Jamuna Television, quoting Reza, said the attackers chanted "Allahu Akbar" (God is Great) as they launched the attack.
In Washington, State Department spokesman John Kirby told reporters: "We are aware of reports of what appears to a hostage situation in the Gulshan neighborhood of Dhaka."
Kirby said the U.S. Embassy in Dhaka has accounted for 100 percent of American citizens that are under the authority of the diplomatic chief of mission and that none was involved in the incident. He said the department was accounting for other Americans who may have been in the area.
He said it was too early to say who was involved in the assault and their motivation.
President Obama was briefed on the situation by his counterterrorism adviser, Lisa Monaco, a White House official told CBS News. Mr. Obama asked to be kept informed as the situation developed.
On Twitter, the embassy advised people to shelter in place.
Bangladesh, a traditionally moderate Muslim-majority nation, has recently seen an upsurge in militant violence. Nearly two dozen atheist writers, publishers, members of religious minorities, social activists and foreign aid workers have been slain since 2013 by attackers. The frequency of attacks has increased in recent months. On Friday, a Hindu temple worker was hacked to death in southwest Bangladesh.
The attacks have raised fears that religious extremists are gaining a foothold in the country, despite its traditions of secularism and tolerance.

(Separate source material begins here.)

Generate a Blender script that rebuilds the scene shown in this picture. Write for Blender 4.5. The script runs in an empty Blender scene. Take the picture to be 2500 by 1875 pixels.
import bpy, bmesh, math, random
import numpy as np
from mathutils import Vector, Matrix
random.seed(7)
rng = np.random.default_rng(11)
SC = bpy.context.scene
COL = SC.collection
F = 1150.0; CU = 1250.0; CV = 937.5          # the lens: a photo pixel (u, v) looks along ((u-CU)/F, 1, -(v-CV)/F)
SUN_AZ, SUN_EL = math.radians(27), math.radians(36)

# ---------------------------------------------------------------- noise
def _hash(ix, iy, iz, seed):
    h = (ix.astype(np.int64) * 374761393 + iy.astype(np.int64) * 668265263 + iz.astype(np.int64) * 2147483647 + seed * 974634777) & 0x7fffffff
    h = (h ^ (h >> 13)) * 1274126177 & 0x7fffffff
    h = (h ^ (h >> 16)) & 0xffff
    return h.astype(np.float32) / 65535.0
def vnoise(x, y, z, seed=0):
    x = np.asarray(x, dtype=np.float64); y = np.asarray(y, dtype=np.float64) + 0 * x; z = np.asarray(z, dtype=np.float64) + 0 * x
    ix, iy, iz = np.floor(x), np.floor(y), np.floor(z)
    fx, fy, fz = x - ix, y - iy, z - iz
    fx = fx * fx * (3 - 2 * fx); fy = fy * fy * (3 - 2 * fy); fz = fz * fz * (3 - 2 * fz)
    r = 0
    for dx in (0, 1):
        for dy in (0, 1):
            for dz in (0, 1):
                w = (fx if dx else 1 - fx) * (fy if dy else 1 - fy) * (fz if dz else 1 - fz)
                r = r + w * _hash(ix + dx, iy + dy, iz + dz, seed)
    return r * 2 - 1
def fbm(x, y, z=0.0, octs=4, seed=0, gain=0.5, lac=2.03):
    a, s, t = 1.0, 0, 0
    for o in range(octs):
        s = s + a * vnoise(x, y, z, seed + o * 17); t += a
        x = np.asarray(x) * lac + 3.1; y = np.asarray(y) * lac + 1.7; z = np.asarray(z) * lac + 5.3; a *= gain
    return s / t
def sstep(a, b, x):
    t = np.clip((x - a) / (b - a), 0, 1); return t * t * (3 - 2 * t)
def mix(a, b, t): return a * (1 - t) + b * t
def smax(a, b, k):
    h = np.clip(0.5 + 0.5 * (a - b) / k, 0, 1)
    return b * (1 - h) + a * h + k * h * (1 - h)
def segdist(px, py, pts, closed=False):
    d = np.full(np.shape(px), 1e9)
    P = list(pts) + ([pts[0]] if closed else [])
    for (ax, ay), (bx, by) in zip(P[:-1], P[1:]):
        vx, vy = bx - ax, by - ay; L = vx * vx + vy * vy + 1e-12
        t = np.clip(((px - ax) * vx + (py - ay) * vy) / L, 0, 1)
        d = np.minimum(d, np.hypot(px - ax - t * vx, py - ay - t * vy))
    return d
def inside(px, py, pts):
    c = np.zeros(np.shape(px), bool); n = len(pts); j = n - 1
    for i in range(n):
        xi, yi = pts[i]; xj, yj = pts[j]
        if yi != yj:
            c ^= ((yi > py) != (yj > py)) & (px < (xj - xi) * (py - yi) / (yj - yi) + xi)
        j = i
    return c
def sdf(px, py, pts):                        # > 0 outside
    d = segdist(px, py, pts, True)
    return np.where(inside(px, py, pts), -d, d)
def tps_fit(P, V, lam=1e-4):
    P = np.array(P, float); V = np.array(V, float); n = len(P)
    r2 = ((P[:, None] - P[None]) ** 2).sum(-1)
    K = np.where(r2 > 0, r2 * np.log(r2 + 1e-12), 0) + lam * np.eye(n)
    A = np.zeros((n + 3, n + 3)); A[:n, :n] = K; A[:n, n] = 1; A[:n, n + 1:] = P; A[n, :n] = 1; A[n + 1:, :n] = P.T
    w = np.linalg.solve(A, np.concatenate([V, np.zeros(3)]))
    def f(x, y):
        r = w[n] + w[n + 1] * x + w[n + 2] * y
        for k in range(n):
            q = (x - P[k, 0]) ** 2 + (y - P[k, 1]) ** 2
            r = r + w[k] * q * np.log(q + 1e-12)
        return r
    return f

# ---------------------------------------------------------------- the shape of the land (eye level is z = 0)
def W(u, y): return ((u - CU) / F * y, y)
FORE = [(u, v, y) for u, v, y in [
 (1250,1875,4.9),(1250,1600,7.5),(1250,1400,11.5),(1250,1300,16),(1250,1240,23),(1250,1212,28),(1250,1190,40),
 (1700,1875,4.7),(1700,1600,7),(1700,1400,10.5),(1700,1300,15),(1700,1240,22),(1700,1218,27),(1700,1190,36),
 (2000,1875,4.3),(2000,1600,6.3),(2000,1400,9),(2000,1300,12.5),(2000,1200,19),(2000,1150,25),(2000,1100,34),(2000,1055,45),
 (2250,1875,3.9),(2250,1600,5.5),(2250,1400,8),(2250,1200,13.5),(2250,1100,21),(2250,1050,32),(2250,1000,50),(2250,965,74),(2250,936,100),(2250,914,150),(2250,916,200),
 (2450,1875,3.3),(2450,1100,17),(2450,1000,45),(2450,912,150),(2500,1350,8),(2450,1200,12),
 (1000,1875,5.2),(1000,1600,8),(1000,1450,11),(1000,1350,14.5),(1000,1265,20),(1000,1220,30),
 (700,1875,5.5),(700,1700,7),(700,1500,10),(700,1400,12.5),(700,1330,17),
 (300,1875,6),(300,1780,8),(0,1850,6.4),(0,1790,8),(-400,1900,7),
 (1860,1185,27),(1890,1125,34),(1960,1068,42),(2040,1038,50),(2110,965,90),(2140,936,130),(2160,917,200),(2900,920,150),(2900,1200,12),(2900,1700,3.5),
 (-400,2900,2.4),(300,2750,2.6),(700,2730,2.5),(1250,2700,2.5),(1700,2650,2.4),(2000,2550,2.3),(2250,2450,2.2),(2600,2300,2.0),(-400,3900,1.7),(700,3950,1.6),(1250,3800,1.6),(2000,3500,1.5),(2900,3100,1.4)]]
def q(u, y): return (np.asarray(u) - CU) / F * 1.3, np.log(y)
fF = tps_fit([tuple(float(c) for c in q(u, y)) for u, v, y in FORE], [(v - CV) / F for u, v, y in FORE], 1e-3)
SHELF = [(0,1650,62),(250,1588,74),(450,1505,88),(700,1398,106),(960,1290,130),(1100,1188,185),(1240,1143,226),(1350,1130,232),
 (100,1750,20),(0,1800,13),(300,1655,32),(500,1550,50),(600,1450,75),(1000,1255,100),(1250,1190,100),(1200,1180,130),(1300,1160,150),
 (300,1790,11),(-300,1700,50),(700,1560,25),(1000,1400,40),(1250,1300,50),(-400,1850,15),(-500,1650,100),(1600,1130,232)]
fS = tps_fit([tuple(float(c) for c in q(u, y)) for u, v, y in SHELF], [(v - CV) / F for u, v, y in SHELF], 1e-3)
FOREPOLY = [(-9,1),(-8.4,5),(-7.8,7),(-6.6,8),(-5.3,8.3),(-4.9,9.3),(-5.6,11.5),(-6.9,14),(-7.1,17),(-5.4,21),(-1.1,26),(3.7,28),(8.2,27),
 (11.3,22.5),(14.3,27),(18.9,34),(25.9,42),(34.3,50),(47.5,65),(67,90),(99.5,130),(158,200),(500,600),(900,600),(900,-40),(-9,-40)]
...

On Thursday, the State Department officially designated al Qaeda's affiliate in Bangladesh, al Qaeda in the Indian Subcontinent, as a foreign terrorist organization. The group has claimed responsibility for the killings of U.S. citizen Avijit Roy and U.S. Embassy worker Xulhaz Manna, who was hacked to death, according to the department.
Prime Minister Sheikh Hasina's government has cracked down on domestic radical Islamists. It has accused local terrorists and opposition political parties - especially the main opposition Bangladesh Nationalist Party and its Islamist ally Jamaat-e-Islami - of orchestrating the violence in order to destabilize the nation, which both parties deny.
The Islamic State of Iraq and Syria, or ISIS, and al Qaeda affiliates have claimed responsibility for many of the attacks but the government denies that either group has a presence in the country.